- _Rows from a 3D scene dataset_:
━━━━━━━━━━

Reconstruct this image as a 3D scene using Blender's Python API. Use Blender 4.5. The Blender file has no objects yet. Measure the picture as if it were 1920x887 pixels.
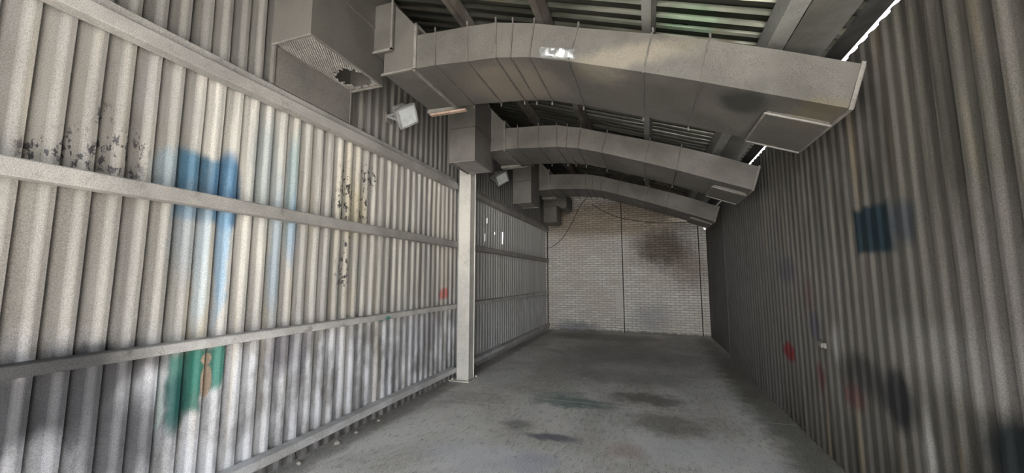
import bpy, bmesh, math, random
from mathutils import Vector, Matrix, noise
S = bpy.context.scene
C = S.collection
R = math.radians
random.seed(7)

# ------------------------------------------------------------------ camera
FPX = 720.0
PITCH = math.atan((521 - 443.5) / FPX)
YAW = math.atan((1213 - 960) / FPX * math.cos(PITCH))
cam_data = bpy.data.cameras.new('camera')
cam_data.sensor_fit = 'HORIZONTAL'
cam_data.sensor_width = 36.0
cam_data.lens = 36.0 * FPX / 1920.0
cam_data.clip_start = 0.05
cam = bpy.data.objects.new('camera', cam_data)
C.objects.link(cam)
cam.location = (0, 0, 1.7)
cam.rotation_euler = (math.pi / 2 + PITCH, 0, YAW)
S.camera = cam

# ------------------------------------------------------------------ view
S.view_settings.view_transform = 'Standard'
S.view_settings.look = 'None'
S.view_settings.gamma = 1.0
S.view_settings.use_curve_mapping = False
S.view_settings.exposure = 2.45

# ------------------------------------------------------------------ daylight
world = bpy.data.worlds.new('world')
S.world = world
world.use_nodes = True
bg = world.node_tree.nodes['Background']
wn = world.node_tree                                          # hazy sky, brightest low over the horizon
w_co = wn.nodes.new('ShaderNodeTexCoord'); w_xyz = wn.nodes.new('ShaderNodeSeparateXYZ')
w_mr = wn.nodes.new('ShaderNodeMapRange'); w_mix = wn.nodes.new('ShaderNodeMix'); w_mix.data_type = 'RGBA'
wn.links.new(w_co.outputs['Generated'], w_xyz.inputs[0]); wn.links.new(w_xyz.outputs[2], w_mr.inputs['Value'])
w_mr.interpolation_type = 'SMOOTHSTEP'
w_mr.inputs['From Min'].default_value = 0.0; w_mr.inputs['From Max'].default_value = 0.36
w_mix.inputs['A'].default_value = (3.4, 3.35, 3.25, 1)
w_mix.inputs['B'].default_value = (0.90, 1.0, 1.12, 1)
wn.links.new(w_mr.outputs[0], w_mix.inputs['Factor']); wn.links.new(w_mix.outputs['Result'], bg.inputs['Color'])
bg.inputs['Strength'].default_value = 1.0
sun_data = bpy.data.lights.new('sun', 'SUN')                 # sun added for bounce light on the duct undersides; reaches only the threshold
sun_data.energy = 12.0; sun_data.angle = R(3); sun_data.color = (1.0, 0.95, 0.88)
sun = bpy.data.objects.new('sun', sun_data); C.objects.link(sun)
sun.rotation_euler = (R(24), 0, R(-16))

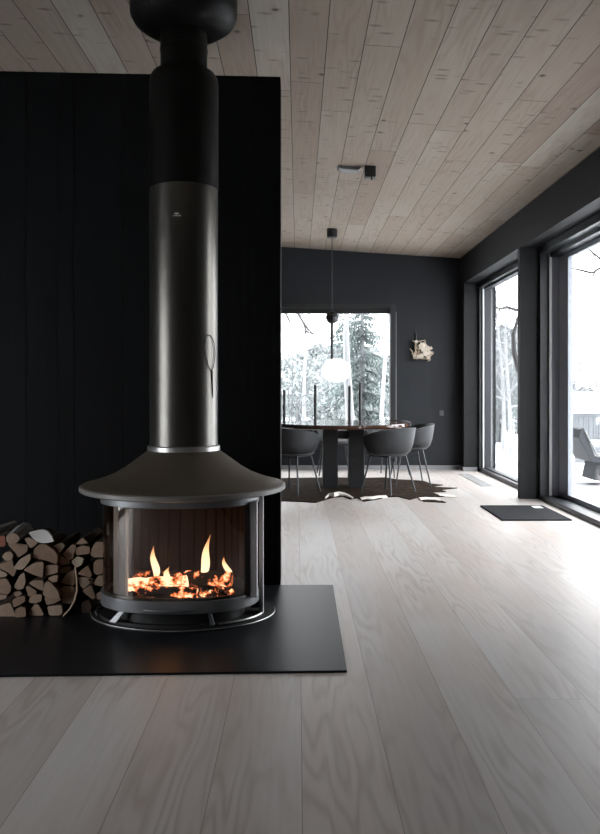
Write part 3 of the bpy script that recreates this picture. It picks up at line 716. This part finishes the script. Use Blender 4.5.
# ceiling fittings
x = PX(370,7.35); y = 7.35; zc = CEIL(x)
sp_ = thing('ceiling_spotlight', 'small black cube spotlight on the plank ceiling beside the grey vent', 'lamp', (x, y, zc))
bm = NB(); box(bm, (x-0.05,y-0.05,zc-0.10), (x+0.05,y+0.05,zc+0.005)); obj('housing', bm, M['black'], sp_, bevel=0.004)
bm = NB(); lathe(bm, [(0.0001,zc-0.104),(0.036,zc-0.104),(0.036,zc-0.09)], (x,y,0), 24); obj('lens', bm, M['steel'], sp_)
bm = NB(); tube(bm, [(x+0.01,y-0.045,zc-0.095),(x+0.012,y-0.045,zc-0.13)], 0.008, 8); obj('knob', bm, M['black'], sp_)
x0, x1 = PX(337,7.45), PX(361,7.45); zc = CEIL((x0+x1)/2)
bm = NB(); N = 10
prof = [(x0+(x1-x0)*k/N, 0.034*(1-abs(2*k/N-1)**6)) for k in range(N+1)]
loft(bm, [[(x, yy, CEIL(x)-d+0.001) for x, d in prof] for yy in (7.36, 7.48)], False, False, False)
loft(bm, [[(x, 7.36, CEIL(x)-d+0.001) for x, d in prof],[(x, 7.36, CEIL(x)+0.004) for x, d in prof],[(x, 7.48, CEIL(x)+0.004) for x, d in prof],[(x, 7.48, CEIL(x)-d+0.001) for x, d in prof]], False, False, False)
bmesh.ops.remove_doubles(bm, verts=bm.verts[:], dist=1e-5); bmesh.ops.holes_fill(bm, edges=bm.edges[:], sides=0)
tag(obj('ceiling_vent', bm, M['grey_vent']), 'slim grey vent bar set across one ceiling plank left of the spotlight', 'vent')

# wall ornament
OY = YB; ox, oz = PX(421,OY), PZ(347,OY)
w = thing('wall_ornament', 'cream dried flower and twig ornament hanging on the dark back wall', 'wall decoration', (ox, OY-0.02, oz))
rnd = random.Random(11)
def WP(u, v, y): return Vector((PX(395+u*50/600, OY), y, PZ(320+v*50/600, OY)))   # from the close-up
bm = NB(); tube(bm, [WP(238,135,OY-0.01), WP(252,180,OY-0.02), WP(252,250,OY-0.03)], 0.007, 8); obj('hook', bm, M['steel'], w, smooth=True)
bm = NB()
for pts in ([(240,260),(235,340),(245,400),(215,460),(200,380),(170,345)], [(205,250),(240,270),(275,260),(350,245)], [(215,460),(300,460),(395,470),(420,430),(450,400)],
            [(270,400),(360,340),(430,325)], [(380,470),(400,440),(395,340),(380,310)], [(250,330),(300,400),(340,450)], [(410,430),(400,350),(360,290),(350,245)], [(415,400),(455,400)]):
    tube(bm, [WP(u,v,OY-0.05-0.03*rnd.random()) for u, v in pts], [0.011-0.006*k/len(pts) for k in range(len(pts))], 7)
for k in range(34):
    a = rnd.uniform(0,2*PI); u = 315+rnd.uniform(-90,95); v = 375+rnd.uniform(-80,80); l = rnd.uniform(25,60)
    tube(bm, [WP(u,v,OY-0.05), WP(u+l*.5*math.cos(a)+6,v+l*.5*math.sin(a),OY-0.075), WP(u+l*math.cos(a+.4),v+l*math.sin(a+.4),OY-0.08)], [0.009,0.007,0.003], 6)
obj('twigs', bm, M['twig'], w, smooth=True)
for (u, v, r) in ((318,318,52),(355,405,40),(300,435,32),(380,345,32),(398,395,28),(245,265,22),(330,355,34),(265,440,22),(385,455,20),(225,430,20),(420,345,18)):
    bm = NB(); c = WP(u,v,OY-0.09); R = r*50/600*OY/F
    sphere(bm, c, R*0.75, 14, 8, (1,.6,1))
    for k in range(7):
        a = 2*PI*k/7+u; tip = c+Vector((math.cos(a)*R*1.05,-0.02,math.sin(a)*R*1.05)); n = Vector((-math.sin(a),0,math.cos(a)))*R*0.38
        m_ = c.lerp(tip,.6)
        bm.faces.new([bm.verts.new(q) for q in (c+Vector((0,-.02,0)), m_+n, tip, m_-n)])
    obj('blossom', bm, M['petal'], w, smooth=True)

# small switch
sx, sz = PX(441.5,YB), PZ(413,YB)
bm = NB(); box(bm, (sx-0.03, YB-0.012, sz-0.04), (sx+0.03, YB, sz+0.04)); o = obj('wall_switch', bm, M['baseboard'], bevel=0.004); o.data.materials[0] = M['sash_dim']
tag(o, 'tiny grey switch plate on the dark back wall right of the chairs', 'switch')

# rug: ragged hide outline taken on the floor
out = [(240,483),(262,479),(290,478.5),(330,478),(362,478.5),(385,478),(398,480),(410,480.5),(424,481.5),(430,484),(443,485.5),(431,487),(438,487.6),(457,488.5),(440,490.2),(446,492),(432,492.6),(437,495),(452,497),(430,497),(446,503),(424,502),(418,498),(410,500),(398,497),(388,497.5),(376,500),(364,502),(358,498.5),(350,499.5),(343,496.5),(333,498),(326,500),(316,503),(300,502),(285,501.5),(262,502),(245,500),(236,492)]
bm = NB(); pts = [FLOOR(x, y) for x, y in out]
prism_xy(bm, pts, 0.001, 0.010)
r = obj('cowhide_rug', bm, M['rug']); tag(r, 'dark brown cowhide rug with ragged edge under the dining table', 'rug')
def fold(px_pts, h, name='hide_edge'):
    bm = NB(); rings = []
    for i, (x, y) in enumerate(px_pts):
        X, Y = FLOOR(x, y); hh = h*math.sin(PI*(i+0.35)/(len(px_pts)-0.3))*(0.6+0.4*math.sin(i*2.3)**2)
        rings.append([(X,Y-0.07,0.004),(X,Y-0.05,hh*0.7+0.010),(X+0.005,Y,hh+0.012),(X,Y+0.09,hh*0.35+0.011),(X,Y+0.12,0.0105)])
    loft(bm, rings, True); obj(name, bm, M['rug_white'], r, smooth=True)
fold([(325,499),(329,496),(334,497),(339,495.5),(344,496),(348,497.5),(353,499)], 0.045)
fold([(361,500),(366,499),(372,499.5),(379,498),(387,497.5)], 0.022)
fold([(420,500),(427,499.5),(434,499.8),(440,501)], 0.008)
fold([(439,496),(446,496.4),(455,497.5)], 0.004)

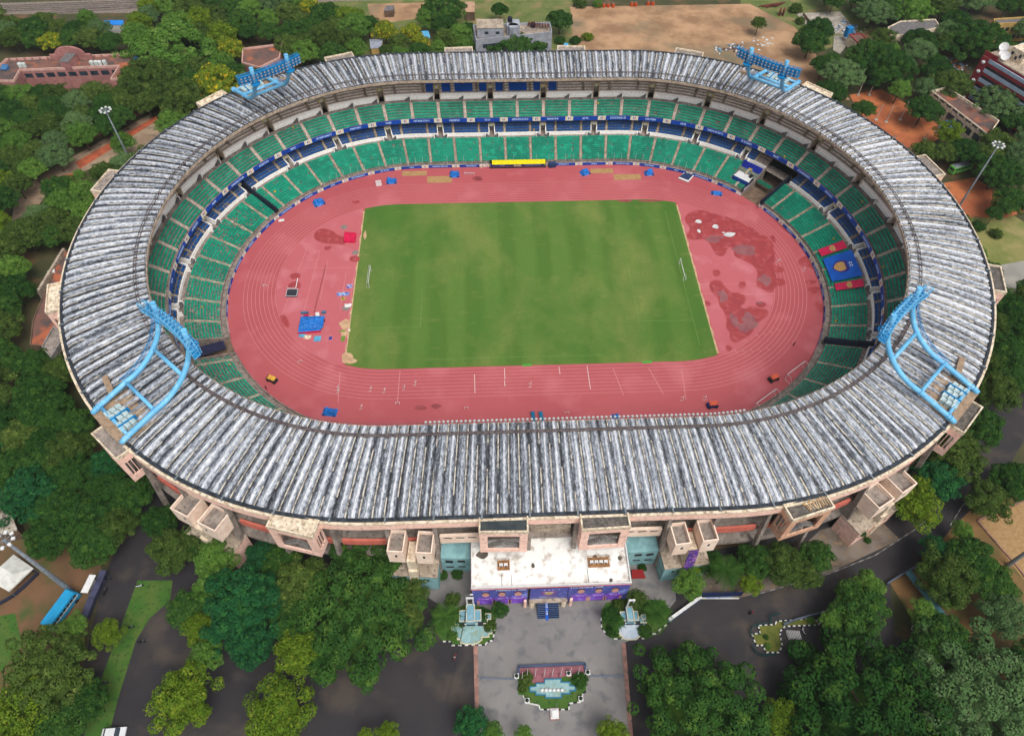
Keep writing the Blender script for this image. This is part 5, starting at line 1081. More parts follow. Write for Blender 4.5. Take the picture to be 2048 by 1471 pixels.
# ================================================================== SURROUNDINGS
def inset(poly, d):
    n = len(poly); A = sum(poly[i][0]*poly[(i+1) % n][1]-poly[(i+1) % n][0]*poly[i][1] for i in range(n)); sg = 1 if A > 0 else -1; out = []
    for i in range(n):
        p, q, r = Vector(poly[i-1]), Vector(poly[i]), Vector(poly[(i+1) % n]); e1 = (q-p).normalized(); e2 = (r-q).normalized()
        n1 = Vector((-e1.y, e1.x))*sg; n2 = Vector((-e2.y, e2.x))*sg; m = (n1+n2); m = m/max(.3, m.dot(n1)*1.0) if m.length > .1 else n1; out.append(tuple(q+m*d))
    return out
def building(name, label, roofpx, zr, wall, roof, cat='building', par=.7, wins=(), wmat=None, group=None, edge=None):
    """footprint given by its roof outline; walls, roof deck, parapet and windows as parts"""
    poly = [at(x, y, zr)[:2] for x, y in roofpx]; n = len(poly); cx = sum(p[0] for p in poly)/n; cy = sum(p[1] for p in poly)/n
    T = thing(name, label, cat, (cx, cy, 0), 0, group)
    mb = MB(); mb.prism(poly, 0, zr-.02); mb.build('wall', wall, T)
    inn = inset(poly, .35)
    mb = MB(); mb.sheet(inn, zr+.01); mb.build('roof', roof, T)
    if par:
        mb = MB()
        for i in range(n):
            j = (i+1) % n; a, b, c, d = poly[i], poly[j], inn[j], inn[i]
            mb.hexa([(a[0], a[1], zr-.02), (b[0], b[1], zr-.02), (c[0], c[1], zr-.02), (d[0], d[1], zr-.02)], [(a[0], a[1], zr+par), (b[0], b[1], zr+par), (c[0], c[1], zr+par), (d[0], d[1], zr+par)])
        mb.build('parapet', edge or wall, T)
    for (i, k, f0, f1, z0, z1) in wins:   # edge index, count, from, to fractions, heights
        a, b = Vector(poly[i]), Vector(poly[(i+1) % n]); d = (b-a); L_ = d.length; d = d.normalized(); nn = Vector((d.y, -d.x)); 
        if nn.y > 0 and abs(nn.y) > .3: nn = -nn
        if nn.dot((a+b)/2-Vector((cx, cy))) < 0: nn = -nn
        for q in range(k):
            f = f0+(f1-f0)*(q+.5)/k; w_ = (f1-f0)*L_/k*.72; c = a+d*L_*f+nn*.02; an = math.atan2(d.y, d.x)
            mb = MB(); mb.box((c.x, c.y, (z0+z1)/2), (w_, .1, z1-z0), an); mb.build('window', wmat or m_glass, T)
    return T
m_glass = M('dark_window_glass', (40, 52, 62), (58, 70, 80), scale=.5, rough=.2, spec=.6)
m_pbr = M('dusty_pink_wall', (184, 128, 122), (164, 112, 108), scale=.3, c3=(144, 104, 100), scale3=.8)
m_rdk = M('stained_red_roof', (130, 92, 80), (88, 78, 76), scale=.12, detail=9, c3=(188, 104, 70), scale3=.2)
m_gw = M('pale_grey_wall', (176, 180, 190), (154, 158, 168), scale=.4); m_gr = M('littered_roof', (170, 152, 134), (134, 122, 114), scale=.4, c3=(204, 190, 172), scale3=1.)
m_tank = M('black_tank', (42, 48, 64), (34, 38, 52), rough=.5); m_wtank = M('white_tank', (216, 222, 218), (190, 200, 196), rough=.5)
def tank(px, py, z, r, h, mat, label, grp=None):
    a = at(px, py, z); mb = MB(); mb.tube([(a[0], a[1], z), (a[0], a[1], z+h)], r, 14, 0); mb.dome((a[0], a[1], z+h), r, r*.35, 14, 3, 0); mb.tube([(a[0], a[1], z+h+r*.3), (a[0], a[1], z+h+r*.3+.15)], r*.3, 10, 0); return tag(mb.build('water_tank', mat), label, 'water tank', grp)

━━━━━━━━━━

- _YOUR INSTRUCTIONS_: In the records above, find the line containing "random.seed(7)" and output every line from the first through that one, exactly, omitting pictures.

- _EXPECTED OUTPUT_:
Reconstruct this image as a 3D scene using Blender's Python API. Use Blender 4.5. The Blender file has no objects yet. Measure the picture as if it were 1920x887 pixels.
import bpy, bmesh, math, random
from mathutils import Vector, Matrix, noise
S = bpy.context.scene
C = S.collection
R = math.radians
random.seed(7)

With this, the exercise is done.